Je résumerai simplement mon impression ainsi : ces gens veulent tenir le discours du FN à la place du FN, ils pensent que le racisme anti musulman (arabo-musulman, si possible) est une chose trop importante pour être laissé au FN.
La dernière tribune, ouf, est de Louis Maurin, directeur de l’Observatoire des inégalités. On respire en lisant ce texte, plus riche et plus intelligent que les précédents. Quelques citations :
«La gauche «moderne» ignore tout des classes laborieuses; elles lui rendent dans les urnes la monnaie de sa pièce. Voilà qui permet de comprendre la poussée du FN, bien plus que la peur des étrangers...»
«Tout irait bien si cette gauche embourgeoisée pouvait s’affranchir du pouvoir de nuisancedes classes populaires, prendre ses congés, manger bio et choisir la bonne école pour ses enfants tranquillement.» Et l’auteur explique que ces velléités se heurtent aux statistiques de la société française...
«La seule organisation qui produise un discours de classe fort est le FN, en s’appuyant sur la démagogie et la xénophobie.» (ce qui corrige un peu l’irénisme de la première citation)
Maurin critique les thèses relevant de «l’insécurité culturelle» -voir la première tribune :
« Le discours du FN en version allégée est devenu politiquement correct à gauche en grossissant à l’extrême les difficultés - réelles - posées par par l’intégration des étrangers dans un contexte de chômage.»
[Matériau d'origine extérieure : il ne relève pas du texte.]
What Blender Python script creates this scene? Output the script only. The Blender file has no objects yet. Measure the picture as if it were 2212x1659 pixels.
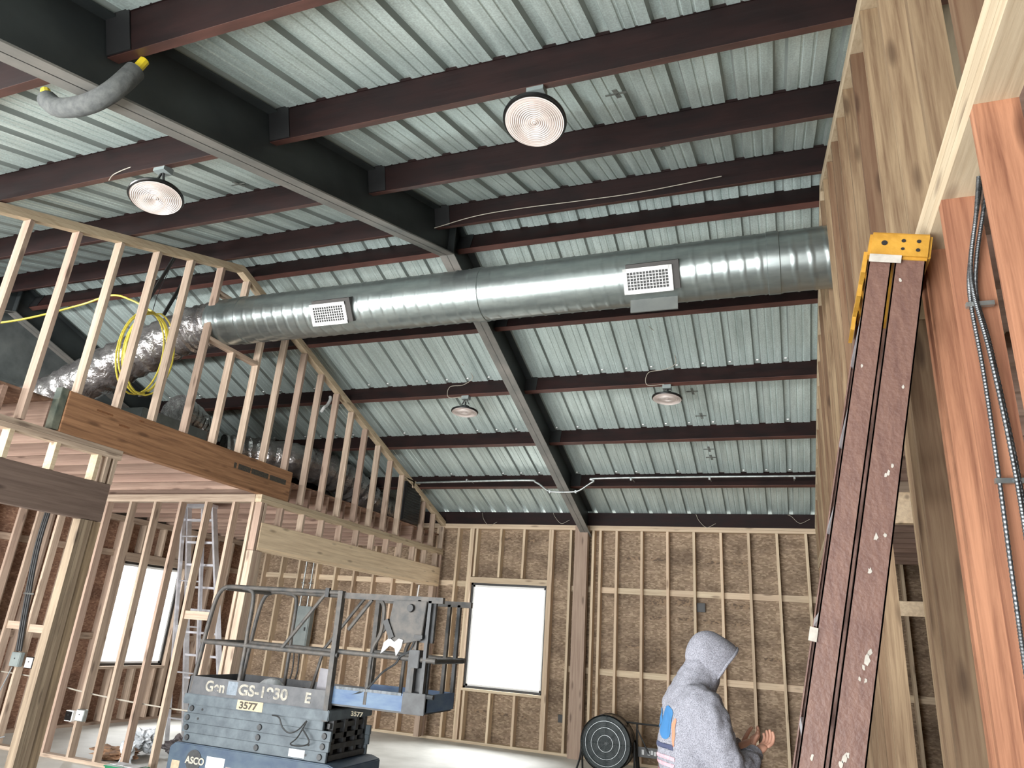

Au passage, l’auteur étrille un peu plus à gauche :
«Divisée, engoncée dans un discours révolutionnaire, l’extrême-gauche ne peut que rester ultraminoritaire. Les Verts s’intéressent plus à leur panier bio qu’aux ouvriers.»
Il conclut en appelant à un nouveau discours de classe explicatif des inégalités et à un «projet politique de transformation sociale, crédible et vérifiable.»
Une vraie bouffée d’air...Même si cela est encore le discours critique d’un intellectuel...
Je termine en prévoyant - certains sont tellement prévisibles! - les critiques du genre : vous n’avez pas parlé de l’euro! de l’UE!
Il ne faut certainement pas se priver d’étudier ces questions, mais se focaliser d’emblée sur elles est un leurre.